New Technology Leads to Higher Adoption Rates
Historically, SCF programs have had low penetration rates with programs being reserved, or considered, only for an organizations’ top 5 or 10 suppliers. In an Ardent Partners research study from 2016, only 18% of respondents indicated they were currently using SCF programs. But this has begun to rapidly change more recently though, with a newer breed of financial technology solution providers (such as C2FO and Prime Revenue) developing SCF tools with a broad-based market applicability. These new solution providers not only appeal to large organizations, but also to small and mid-sized enterprises that large financial institutions typically did not serve with SCF. This has the potential to significantly increase the solution’s adoption in the near future.
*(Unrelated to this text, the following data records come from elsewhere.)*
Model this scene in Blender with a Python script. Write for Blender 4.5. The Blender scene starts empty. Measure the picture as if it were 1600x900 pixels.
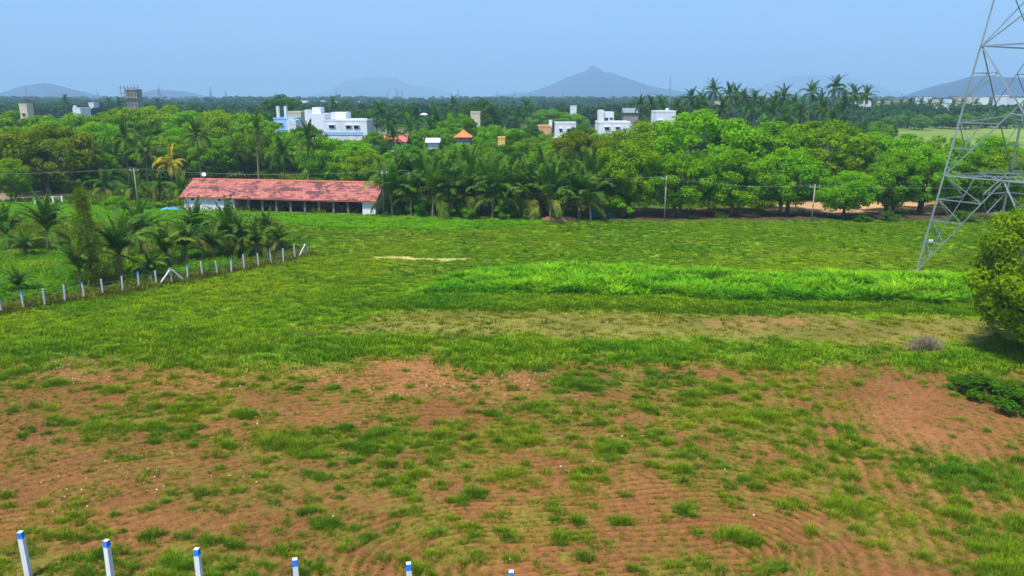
import bpy, math, random
import numpy as np
from mathutils import Vector, Matrix

# ------------------------------------------------------------------ camera, sky, sun, exposure
scene = bpy.context.scene
COL = scene.collection
FPX, CAM_H = 1200.0, 16.0
PITCH = math.atan(298.0 / FPX)
cam_data = bpy.data.cameras.new('camera')
cam_data.sensor_width = 36.0
cam_data.lens = 36.0 * FPX / 1600.0
cam_data.clip_start = 0.5
cam_data.clip_end = 60000.0
cam = bpy.data.objects.new('camera', cam_data)
COL.objects.link(cam)
cam.location = (0, 0, CAM_H)
cam.rotation_euler = (math.pi / 2 - PITCH, 0, 0)
scene.camera = cam

SUN_ELEV, SUN_AZ = math.radians(64), math.radians(218)   # azimuth clockwise from +Y : high, behind the camera and a little left
world = bpy.data.worlds.new('World')
scene.world = world
world.use_nodes = True
wn, wl = world.node_tree.nodes, world.node_tree.links
wn.clear()
w_out = wn.new('ShaderNodeOutputWorld')
w_bg = wn.new('ShaderNodeBackground')
sky = wn.new('ShaderNodeTexSky')
sky.sky_type = 'NISHITA'
sky.sun_disc = False
sky.sun_elevation = SUN_ELEV
sky.sun_rotation = SUN_AZ
sky.altitude = 200
sky.air_density = 1.0
sky.dust_density = 0.6
sky.ozone_density = 2.5
w_hs = wn.new('ShaderNodeHueSaturation')
w_hs.inputs['Saturation'].default_value = 1.0
w_bg.inputs['Strength'].default_value = 0.124
wl.new(sky.outputs[0], w_hs.inputs['Color'])
w_tn = wn.new('ShaderNodeMix'); w_tn.data_type = 'RGBA'; w_tn.blend_type = 'MULTIPLY'; w_tn.inputs['Factor'].default_value = 1.0
w_tn.inputs['B'].default_value = (0.66, 0.80, 1.0, 1.0)
wl.new(w_hs.outputs[0], w_tn.inputs['A'])
w_tc = wn.new('ShaderNodeTexCoord'); w_mp = wn.new('ShaderNodeMapping'); w_mp.inputs['Scale'].default_value = (1.6, 1.6, 7.0)
w_nz = wn.new('ShaderNodeTexNoise'); w_nz.inputs['Scale'].default_value = 1.7; w_nz.inputs['Detail'].default_value = 5.0; w_nz.inputs['Roughness'].default_value = 0.55
w_mr = wn.new('ShaderNodeMapRange'); w_mr.inputs['From Min'].default_value = 0.45; w_mr.inputs['From Max'].default_value = 0.75; w_mr.inputs['To Max'].default_value = 0.45
w_cl = wn.new('ShaderNodeMix'); w_cl.data_type = 'RGBA'; w_cl.inputs['B'].default_value = (5.6, 6.2, 7.0, 1.0)   # thin high cloud
wl.new(w_tc.outputs['Generated'], w_mp.inputs['Vector']); wl.new(w_mp.outputs[0], w_nz.inputs['Vector']); wl.new(w_nz.outputs['Fac'], w_mr.inputs['Value'])
wl.new(w_mr.outputs[0], w_cl.inputs['Factor']); wl.new(w_tn.outputs['Result'], w_cl.inputs['A'])
wl.new(w_cl.outputs['Result'], w_bg.inputs['Color'])
wl.new(w_bg.outputs[0], w_out.inputs['Surface'])

sun_data = bpy.data.lights.new('sun', 'SUN')
sun_data.energy = 5.0
sun_data.angle = math.radians(9.0)
sun_data.color = (1.0, 0.96, 0.90)
sun = bpy.data.objects.new('sun', sun_data)
COL.objects.link(sun)
sd = Vector((math.sin(SUN_AZ) * math.cos(SUN_ELEV), math.cos(SUN_AZ) * math.cos(SUN_ELEV), math.sin(SUN_ELEV)))
sun.rotation_euler = sd.to_track_quat('Z', 'Y').to_euler()
sun.location = sd * 100

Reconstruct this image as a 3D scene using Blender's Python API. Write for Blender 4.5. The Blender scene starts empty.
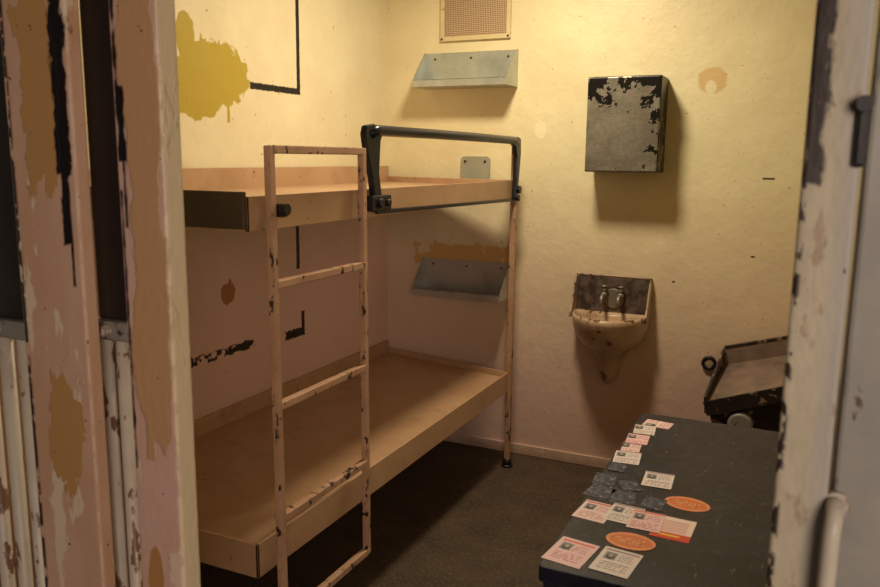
import bpy, bmesh, math, random
from mathutils import Matrix, Vector
random.seed(4)
scene=bpy.context.scene
COL=scene.collection
def S(r,g,b):
    f=lambda c:(c/255/12.92) if c/255<=.04045 else ((c/255+.055)/1.055)**2.4
    return (f(r),f(g),f(b),1.0)
# ---------------- node helper ----------------
class M:
    def __init__(s,name,rough=.6,metal=0.0,spec=.4):
        s.mat=bpy.data.materials.new(name); s.mat.use_nodes=True
        s.t=s.mat.node_tree; s.b=s.t.nodes['Principled BSDF']
        s.b.inputs['Roughness'].default_value=rough; s.b.inputs['Metallic'].default_value=metal
        s.b.inputs['Specular IOR Level'].default_value=spec
        s.geo=s.t.nodes.new('ShaderNodeNewGeometry')
        s.pos=s.geo.outputs['Position']
        x=s.t.nodes.new('ShaderNodeSeparateXYZ'); s.t.links.new(s.pos,x.inputs[0])
        s.X,s.Y,s.Z=x.outputs
    def obj(s):
        tc=s.t.nodes.new('ShaderNodeTexCoord'); s.pos=tc.outputs['Object']
        x=s.t.nodes.new('ShaderNodeSeparateXYZ'); s.t.links.new(s.pos,x.inputs[0])
        s.X,s.Y,s.Z=x.outputs
    def put(s,inp,v):
        if hasattr(v,'is_output'): s.t.links.new(v,inp)
        else: inp.default_value=v
    def m(s,op,a,b=None,clamp=False):
        n=s.t.nodes.new('ShaderNodeMath'); n.operation=op; n.use_clamp=clamp
        s.put(n.inputs[0],a)
        if b is not None: s.put(n.inputs[1],b)
        return n.outputs[0]
    def noise(s,scale,detail=4,off=(0,0,0),stretch=(1,1,1),rough=.6):
        mp=s.t.nodes.new('ShaderNodeMapping'); s.t.links.new(s.pos,mp.inputs[0])
        mp.inputs['Location'].default_value=off; mp.inputs['Scale'].default_value=stretch
        n=s.t.nodes.new('ShaderNodeTexNoise'); s.t.links.new(mp.outputs[0],n.inputs['Vector'])
        n.inputs['Scale'].default_value=scale; n.inputs['Detail'].default_value=detail
        n.inputs['Roughness'].default_value=rough
        return n.outputs['Fac']
    def step(s,v,lo,hi):
        n=s.t.nodes.new('ShaderNodeMapRange'); n.clamp=True
        s.put(n.inputs[0],v); n.inputs[1].default_value=lo; n.inputs[2].default_value=hi
        return n.outputs[0]
    def mix(s,f,a,b):
        n=s.t.nodes.new('ShaderNodeMix'); n.data_type='RGBA'
        s.put(n.inputs[0],f); s.put(n.inputs[6],a); s.put(n.inputs[7],b)
        return n.outputs[2]
    def ell(s,u,v,cu,cv,ru,rv,n=None,amp=1.2,soft=.08):
        a=s.m('DIVIDE',s.m('SUBTRACT',u,cu),ru); b=s.m('DIVIDE',s.m('SUBTRACT',v,cv),rv)
        d=s.m('SQRT',s.m('ADD',s.m('MULTIPLY',a,a),s.m('MULTIPLY',b,b)))
        if n is not None: d=s.m('ADD',d,s.m('MULTIPLY',s.m('SUBTRACT',n,.5),amp))
        return s.step(d,1+soft,1-soft)
    def rect(s,u,v,u0,u1,v0,v1,n=None,amp=.03,soft=.002):
        q=s.m('MINIMUM',s.m('MINIMUM',s.m('SUBTRACT',u,u0),s.m('SUBTRACT',u1,u)),
              s.m('MINIMUM',s.m('SUBTRACT',v,v0),s.m('SUBTRACT',v1,v)))
        if n is not None: q=s.m('ADD',q,s.m('MULTIPLY',s.m('SUBTRACT',n,.5),amp))
        return s.step(q,-soft,soft)
    def mx(s,*a):
        r=a[0]
        for k in a[1:]: r=s.m('MAXIMUM',r,k)
        return r
    def edge(s,rad=.006):
        n=s.t.nodes.new('ShaderNodeBevel'); n.samples=4; n.inputs['Radius'].default_value=rad
        d=s.t.nodes.new('ShaderNodeVectorMath'); d.operation='DOT_PRODUCT'
        s.t.links.new(n.outputs[0],d.inputs[0]); s.t.links.new(s.geo.outputs['Normal'],d.inputs[1])
        return s.m('SUBTRACT',1.0,d.outputs['Value'],True)
    def bump(s,h,strength=.3,dist=.01):
        n=s.t.nodes.new('ShaderNodeBump'); n.inputs['Strength'].default_value=strength
        n.inputs['Distance'].default_value=dist; s.t.links.new(h,n.inputs['Height'])
        s.t.links.new(n.outputs[0],s.b.inputs['Normal'])
    def col(s,c): s.put(s.b.inputs['Base Color'],c); return s.mat
    def rough(s,v): s.put(s.b.inputs['Roughness'],v)

def chipped(name,base,base2,under,cov=.62,scale=30,edge=.5,rough=.5,metal=0,erad=.006,stretch=(1,1,1),var=7):
    k=M(name,rough,metal)
    c=k.mix(k.step(k.noise(var,5),.35,.65),base,base2)
    n=k.noise(scale,6,stretch=stretch)
    e=k.step(k.edge(erad),.02,.2)
    w=k.m('ADD',n,k.m('MULTIPLY',e,edge*.35))
    w2=k.m('ADD',w,k.m('MULTIPLY',k.m('SUBTRACT',k.noise(5,2,off=(3,1,7)),.5),.35))
    mask=k.step(w2,cov,cov+.03)
    c=k.mix(mask,c,under)
    k.bump(k.m('SUBTRACT',k.m('MULTIPLY',k.noise(60,4),.3),mask),.35,.002)
    return k.col(c)

# ---------------- walls ----------------
def wall_back_mat():
    k=M('cream_wall_paint',.45)
    n=k.noise(4,5); nf=k.noise(22,5,off=(2,2,2)); nm=k.noise(11,5,off=(5,1,2))
    c=k.mix(k.step(n,.35,.7),S(224,212,170),S(213,199,158))
    zz=k.m('ADD',k.Z,k.m('MULTIPLY',k.m('SUBTRACT',nm,.5),.4))
    c=k.mix(k.step(zz,1.5,.35),c,S(206,172,156))
    dirt=k.step(k.m('ADD',k.Z,k.m('MULTIPLY',k.m('SUBTRACT',nf,.5),.08)),.05,.02)
    c=k.mix(k.m('MULTIPLY',dirt,.45),c,S(150,120,90))
    tan=S(200,162,100)
    band=k.m('MULTIPLY',k.rect(k.X,k.Z,-1.93,-1.37,.98,1.10,nf,.12),k.step(nm,.38,.42))
    ring=k.m('MULTIPLY',k.ell(k.X,k.Z,-.445,1.90,.064,.058,nf,.6),k.m('SUBTRACT',1.0,k.ell(k.X,k.Z,-.45,1.87,.024,.030,nf,.5)))
    pale=k.ell(k.X,k.Z,-1.24,1.69,.03,.045,nf,.6)
    c=k.mix(k.m('MULTIPLY',pale,.6),c,S(235,226,190))
    c=k.mix(k.mx(band,k.m('MULTIPLY',ring,.7)),c,tan)
    spots=k.step(k.noise(34,3,off=(8,3,1)),.715,.73)
    c=k.mix(spots,c,S(176,132,88))
    spots2=k.step(k.noise(60,3,off=(1,3,8)),.74,.75)
    c=k.mix(spots2,c,S(120,90,70))
    blk=k.mx(k.rect(k.X,k.Z,-.205,-.155,1.466,1.474),k.ell(k.X,k.Z,-.03,1.82,.015,.03,nf,.9),
             k.ell(k.X,k.Z,-.56,.98,.008,.004),k.ell(k.X,k.Z,-.22,1.12,.010,.004))
    c=k.mix(blk,c,S(38,28,22))
    k.bump(k.m('ADD',k.noise(9,5,off=(1,1,1)),k.m('MULTIPLY',nf,.4)),.38,.012)
    return k.col(c)
def wall_left_mat():
    k=M('worn_side_wall_paint',.42)
    n=k.noise(4,5); nf=k.noise(20,5,off=(2,2,2)); nm=k.noise(8,5,off=(5,1,2))
    c=k.mix(k.step(n,.35,.7),S(222,211,174),S(212,199,162))
    zz=k.m('ADD',k.Z,k.m('MULTIPLY',k.m('SUBTRACT',nm,.5),.5))
    c=k.mix(k.step(zz,1.5,1.1),c,S(220,184,172))
    och=k.mx(k.ell(k.Y,k.Z,2.45,1.855,.20,.125,nf,.9,.03),k.ell(k.Y,k.Z,2.30,1.97,.05,.09,nf,.6,.03),k.ell(k.Y,k.Z,2.34,1.78,.16,.10,nf,.8,.03),
             k.rect(k.Y,k.Z,2.515,2.53,1.675,1.8,nf,.01))
    c=k.mix(och,c,S(172,150,56))
    tanp=k.mx(k.ell(k.Y,k.Z,2.48,1.00,.045,.042,nf,1.4,.04),k.ell(k.Y,k.Z,2.495,1.035,.010,.025,nf,.5))
    c=k.mix(tanp,c,S(165,110,72))
    jit=k.noise(50,3)
    blk=k.mx(k.rect(k.Y,k.Z,2.985,3.01,1.815,2.6,jit,.006),
             k.rect(k.Y,k.Z,2.66,3.01,1.815,1.842,jit,.012),
             k.rect(k.Y,k.Z,2.955,2.98,1.04,1.36,jit,.008),
             k.rect(k.Y,k.Z,2.985,3.01,.75,.84,jit,.01),
             k.rect(k.Y,k.Z,2.86,3.01,.725,.765,jit,.03),
             k.m('MULTIPLY',k.rect(k.Y,k.Z,2.24,2.64,.745,.78,nf,.05),k.step(k.noise(26,2,off=(4,4,4)),.42,.46)))
    c=k.mix(blk,c,S(28,22,20))
    spots=k.step(k.noise(30,3,off=(8,3,1)),.71,.725)
    c=k.mix(spots,c,S(170,120,80))
    k.bump(k.m('ADD',k.noise(9,5,off=(1,1,1)),k.m('MULTIPLY',nf,.4)),.35,.012)
    return k.col(c)
def plain_wall_mat():
    k=M('plain_cream_paint',.55)
    c=k.mix(k.step(k.noise(4,5),.3,.7),S(226,214,178),S(214,198,164))
    k.bump(k.noise(10,5),.3,.01)
    return k.col(c)
def floor_mat():
    k=M('dark_concrete_floor',.6)
    a=k.noise(6,6); b=k.noise(70,5)
    c=k.mix(k.step(a,.3,.7),S(78,62,46),S(54,43,33))
    c=k.mix(k.step(b,.5,.75),c,S(104,84,64))
    k.bump(b,.5,.004)
    return k.col(c)

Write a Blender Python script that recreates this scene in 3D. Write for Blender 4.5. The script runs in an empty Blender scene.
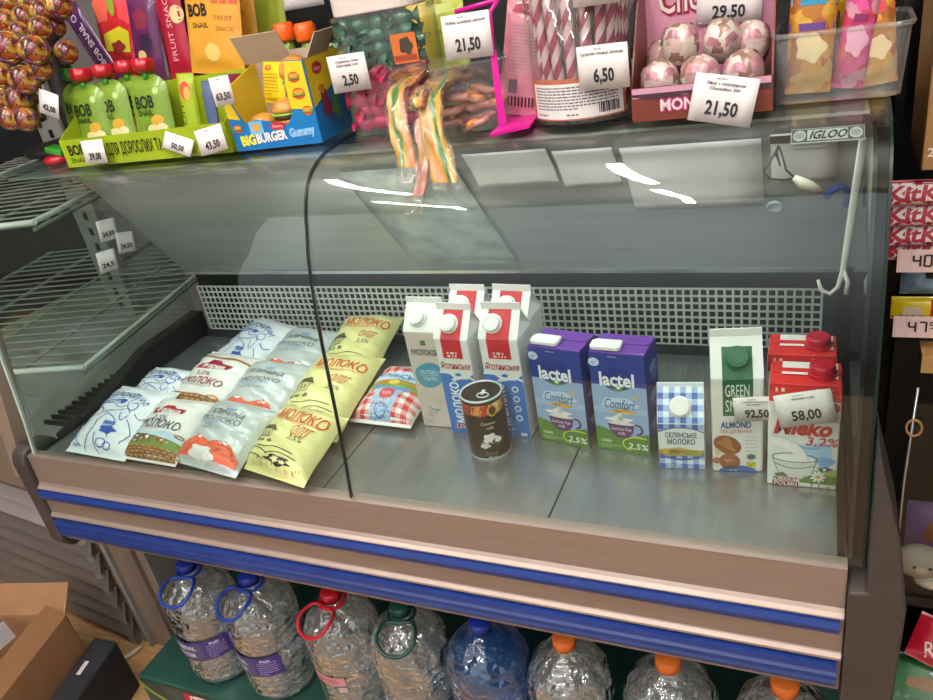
import bpy, bmesh, math, random
from mathutils import Vector, Matrix
PI = math.pi
ZO = 0.80                       # display deck height above the floor; all z below are measured from the deck
S = bpy.context.scene
COL = S.collection
R = random.Random(7)

# ------------------------------------------------------------------ camera
YAW, PITCH, ROLL, FPX = -0.474045, -0.469139, -0.186680, 762.35
CAMZ = 0.75
fw = Vector((math.sin(YAW)*math.cos(PITCH), math.cos(YAW)*math.cos(PITCH), math.sin(PITCH)))
r0 = Vector((math.cos(YAW), -math.sin(YAW), 0)); u0 = r0.cross(fw)
rt = math.cos(ROLL)*r0 + math.sin(ROLL)*u0; up = -math.sin(ROLL)*r0 + math.cos(ROLL)*u0
cam = bpy.data.cameras.new('camera'); co = bpy.data.objects.new('camera', cam); COL.objects.link(co)
cam.sensor_width = 36; cam.lens = FPX/933*36; cam.clip_start = 0.01
m = Matrix((rt, up, -fw)).transposed().to_4x4(); m.translation = (0, 0, CAMZ+ZO); co.matrix_world = m
S.camera = co
def ray(px, py): return rt*((px-466.5)/FPX) - up*((py-350)/FPX) + fw
def at(px, py, Y):
    d = ray(px, py); t = Y/d.y; return Vector((t*d.x, Y, CAMZ+t*d.z))
def on(px, py, z):
    d = ray(px, py); t = (z-CAMZ)/d.z; return Vector((t*d.x, t*d.y, z))

# ------------------------------------------------------------------ light and exposure
S.view_settings.view_transform = 'Standard'; S.view_settings.look = 'None'
S.view_settings.exposure = -0.08; S.view_settings.gamma = 1.0
S.render.film_transparent = False
cy = S.cycles
cy.max_bounces = 14; cy.transparent_max_bounces = 40; cy.glossy_bounces = 6; cy.transmission_bounces = 12
cy.caustics_reflective = False; cy.caustics_refractive = False; cy.use_denoising = True; cy.sample_clamp_indirect = 4.0
w = bpy.data.worlds.new('shop_air'); S.world = w; w.use_nodes = True
wn = w.node_tree; bg = wn.nodes['Background']; tcw = wn.nodes.new('ShaderNodeTexCoord'); sx = wn.nodes.new('ShaderNodeSeparateXYZ'); rw = wn.nodes.new('ShaderNodeValToRGB')
wn.links.new(tcw.outputs['Generated'], sx.inputs[0]); mr = wn.nodes.new('ShaderNodeMapRange'); mr.inputs[1].default_value = -1; wn.links.new(sx.outputs['Z'], mr.inputs[0]); wn.links.new(mr.outputs[0], rw.inputs[0]); wn.links.new(rw.outputs[0], bg.inputs[0])
rw.color_ramp.elements[0].position = .38; rw.color_ramp.elements[0].color = (.10, .09, .085, 1); rw.color_ramp.elements[1].position = .60; rw.color_ramp.elements[1].color = (.95, .97, 1, 1)   # the bright shop hall beyond the room's open front: dim floor, light upper half
bg.inputs[1].default_value = 1.25
def area(name, loc, sx, sy, power, col=(1, .97, .93), rot=(0, 0, 0)):
    l = bpy.data.lights.new(name, 'AREA'); l.shape = 'RECTANGLE'; l.size = sx; l.size_y = sy; l.energy = power; l.color = col
    o = bpy.data.objects.new(name, l); COL.objects.link(o); o.location = (loc[0], loc[1], loc[2]+ZO); o.rotation_euler = rot
    return o
for lx, ly, lp in ((-1.55, .1, 14), (-.55, .0, 14), (.45, .0, 14), (-1.9, -1.5, 18), (-.6, -1.6, 18), (.7, -1.6, 18)):
    area('ceiling_lamp', (lx, ly, 1.86), .05, 1.2, lp)                                  # hanging tube, light downwards
    area('added_ceiling_uplight', (lx, ly, 1.88), .10, 1.2, 20, rot=(PI, 0, 0))          # added uplight, brightens the ceiling mirrored in the glass

area('added_counter_fill', (-.69, 1.088, .4915), 1.40, .012, 2.2, (.96, .98, 1.0), (math.radians(-12), 0, 0))     # added fill strip, out of sight, brightens canopy, papers and grille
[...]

The true value of supply chain finance lies – in creating a “win-win” situation for both buyers and suppliers. Buyers win by being able to improve their financial results, while also strengthening relationships with suppliers. Suppliers win by having outstanding invoices paid sooner and being able to reinvest that capital back into their organizations. It is worth noting that SCF is not a panacea, and is most often used in conjunction within an organizations overall working capital management strategy. This does not negate its value, however, which can be – and frequently is – significant.
Final Thoughts
The rise of cloud solutions has made SCF accessible for more and more businesses. SCF can be a powerful cash management tool and it is imperative that today’s AP and finance teams understand the current solutions available and how SCF can be integrated into current cash management activities. Proper understanding of SCF and the options available on the market is crucial to ensure successful implementation and realization of the benefits it can bring. ‘Cash is King’ and always will be. Supply chain finance has become a viable option for organizations seeking new cash management strategies that can boost liquidity, optimize cash management, and improve supplier relationships and satisfaction.